The Idaho Statesman reports that one of the two preferred alternatives includes Idaho’s plan developed from the Sage Grouse Task Force created by Idaho Gov. Butch Otter.

The proposals cover about 9.3 million acres of Bureau of Land Management land and 1.9 million acres of U.S. Forest Service land. The public has 90 days to comment.

“At first blush it looks like we’ve got some things in there we can build on,” Otter spokesman Jon Hanian said.

Proposals were also released Friday in other states. The plans cover three full Western states — Utah, Nevada and Idaho — and slivers of three others: Wyoming, California and Montana.

The U.S. Fish and Wildlife Agency is under court mandate to determine by 2015 if sage grouse deserve protection under the Endangered Species Act. BLM officials want to finalize plans by October 2014. Sage grouse, chicken-sized birds known for their elaborate mating dances in specific mating areas called leks, are found in 11 Western states.

Otter formed the task force hoping to avoid the seeing the sage grouse listed as a protected species, which could cause ramifications for ranchers and others by limiting the use of public lands.

“At least they’re tipping their hat to the state effort,” said Bill Myers, who served on the task force. Meyers is an attorney who represents ranchers.

While the preferred plans developed by federal agencies and the state task force have similarities, there are also key differences.

Otter’s plan creates three zones across southern Idaho that together form a sage grouse management area. The zones would allow various levels of human activity. The BLM has three similar designations.
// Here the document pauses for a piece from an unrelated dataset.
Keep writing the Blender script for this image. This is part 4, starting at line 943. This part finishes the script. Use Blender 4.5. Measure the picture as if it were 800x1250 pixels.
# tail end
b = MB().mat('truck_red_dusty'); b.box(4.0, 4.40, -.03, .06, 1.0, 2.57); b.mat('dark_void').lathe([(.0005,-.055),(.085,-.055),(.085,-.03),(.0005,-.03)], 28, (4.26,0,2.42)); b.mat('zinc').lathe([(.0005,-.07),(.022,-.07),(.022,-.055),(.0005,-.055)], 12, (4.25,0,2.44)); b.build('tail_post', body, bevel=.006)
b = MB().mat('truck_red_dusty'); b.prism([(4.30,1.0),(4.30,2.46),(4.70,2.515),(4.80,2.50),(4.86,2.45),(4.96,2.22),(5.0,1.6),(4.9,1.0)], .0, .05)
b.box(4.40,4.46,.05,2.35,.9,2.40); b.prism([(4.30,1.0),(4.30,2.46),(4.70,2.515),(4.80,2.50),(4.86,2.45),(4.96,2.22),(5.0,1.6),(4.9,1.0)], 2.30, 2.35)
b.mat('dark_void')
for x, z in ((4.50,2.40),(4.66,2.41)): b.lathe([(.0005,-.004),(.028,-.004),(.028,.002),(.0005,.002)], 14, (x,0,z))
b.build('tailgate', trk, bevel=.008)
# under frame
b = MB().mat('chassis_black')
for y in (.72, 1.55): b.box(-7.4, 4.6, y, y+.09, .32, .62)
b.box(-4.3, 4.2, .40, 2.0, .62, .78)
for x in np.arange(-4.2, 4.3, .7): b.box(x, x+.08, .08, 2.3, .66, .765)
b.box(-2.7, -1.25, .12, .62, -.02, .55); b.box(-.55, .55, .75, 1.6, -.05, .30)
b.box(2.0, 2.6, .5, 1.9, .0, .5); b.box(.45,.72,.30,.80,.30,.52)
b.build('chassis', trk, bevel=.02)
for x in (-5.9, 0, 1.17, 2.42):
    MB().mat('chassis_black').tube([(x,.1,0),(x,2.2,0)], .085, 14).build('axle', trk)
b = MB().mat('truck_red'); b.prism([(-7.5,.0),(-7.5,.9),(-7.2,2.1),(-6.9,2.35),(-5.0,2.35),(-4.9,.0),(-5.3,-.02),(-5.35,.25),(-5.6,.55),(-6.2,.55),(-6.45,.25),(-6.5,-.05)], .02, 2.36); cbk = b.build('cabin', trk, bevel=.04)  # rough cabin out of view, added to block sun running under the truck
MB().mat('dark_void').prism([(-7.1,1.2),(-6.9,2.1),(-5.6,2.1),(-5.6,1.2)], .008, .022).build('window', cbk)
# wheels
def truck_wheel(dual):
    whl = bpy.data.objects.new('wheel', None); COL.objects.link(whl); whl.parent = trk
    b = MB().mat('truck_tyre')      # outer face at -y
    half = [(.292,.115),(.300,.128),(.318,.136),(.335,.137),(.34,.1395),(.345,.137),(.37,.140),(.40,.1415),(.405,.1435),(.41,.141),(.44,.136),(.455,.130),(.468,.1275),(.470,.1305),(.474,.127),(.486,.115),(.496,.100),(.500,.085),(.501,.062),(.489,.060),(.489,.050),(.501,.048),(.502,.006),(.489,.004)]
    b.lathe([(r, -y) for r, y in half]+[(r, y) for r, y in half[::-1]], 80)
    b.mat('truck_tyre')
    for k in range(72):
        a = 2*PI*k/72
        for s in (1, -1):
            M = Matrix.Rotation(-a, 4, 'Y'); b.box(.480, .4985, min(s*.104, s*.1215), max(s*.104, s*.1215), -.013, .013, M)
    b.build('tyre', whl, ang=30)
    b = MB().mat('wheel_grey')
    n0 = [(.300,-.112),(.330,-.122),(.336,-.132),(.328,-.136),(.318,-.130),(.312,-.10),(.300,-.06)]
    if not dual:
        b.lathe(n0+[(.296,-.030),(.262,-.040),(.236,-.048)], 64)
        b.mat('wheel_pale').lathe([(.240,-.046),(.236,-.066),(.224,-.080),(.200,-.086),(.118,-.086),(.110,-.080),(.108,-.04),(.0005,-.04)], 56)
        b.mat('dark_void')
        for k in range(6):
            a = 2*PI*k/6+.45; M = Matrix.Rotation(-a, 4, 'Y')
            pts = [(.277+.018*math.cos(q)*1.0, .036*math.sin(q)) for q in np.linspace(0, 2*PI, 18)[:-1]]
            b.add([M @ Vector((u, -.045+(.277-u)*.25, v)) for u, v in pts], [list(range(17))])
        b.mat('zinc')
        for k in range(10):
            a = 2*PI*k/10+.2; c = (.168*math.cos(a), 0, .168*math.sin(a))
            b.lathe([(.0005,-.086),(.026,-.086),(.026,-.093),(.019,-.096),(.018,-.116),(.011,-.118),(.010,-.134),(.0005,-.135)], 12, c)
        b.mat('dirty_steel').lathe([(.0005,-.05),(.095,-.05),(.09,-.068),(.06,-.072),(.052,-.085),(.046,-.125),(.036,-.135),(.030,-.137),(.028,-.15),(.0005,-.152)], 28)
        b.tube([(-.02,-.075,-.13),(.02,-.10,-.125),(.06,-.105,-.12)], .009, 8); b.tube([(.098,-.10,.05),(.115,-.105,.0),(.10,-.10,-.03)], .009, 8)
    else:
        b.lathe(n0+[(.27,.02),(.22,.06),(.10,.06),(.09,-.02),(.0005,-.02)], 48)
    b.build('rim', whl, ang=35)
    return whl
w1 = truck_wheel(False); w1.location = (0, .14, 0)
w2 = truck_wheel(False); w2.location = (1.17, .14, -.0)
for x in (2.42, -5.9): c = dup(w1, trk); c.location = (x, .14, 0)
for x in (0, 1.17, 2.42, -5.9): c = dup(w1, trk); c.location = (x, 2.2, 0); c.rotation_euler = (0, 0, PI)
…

The “core habitat” under the state plan includes 4.9 million acres and 73 percent of the active leks. In that zone, big infrastructure projects would not be allowed. The BLM ups that by putting 7 million acres in the most restrictive category.

Another difference involves standards for rangeland as measured by the health of native grasses and shrubs, streamside areas and watersheds, and protections for sage grouse.

The state plan requires meeting the standards only if the sage grouse population drops or if conditions become so bad action is needed. That conflicts with the federal plan, federal officials said.

Jessica Gardetto, a BLM spokeswoman, said differences between the draft proposals will likely be worked out ahead of the final proposal.

“We found that we could not select just one of them,” Gardetto said. “We must meld the two in order to create the best plan for sage grouse conservation.”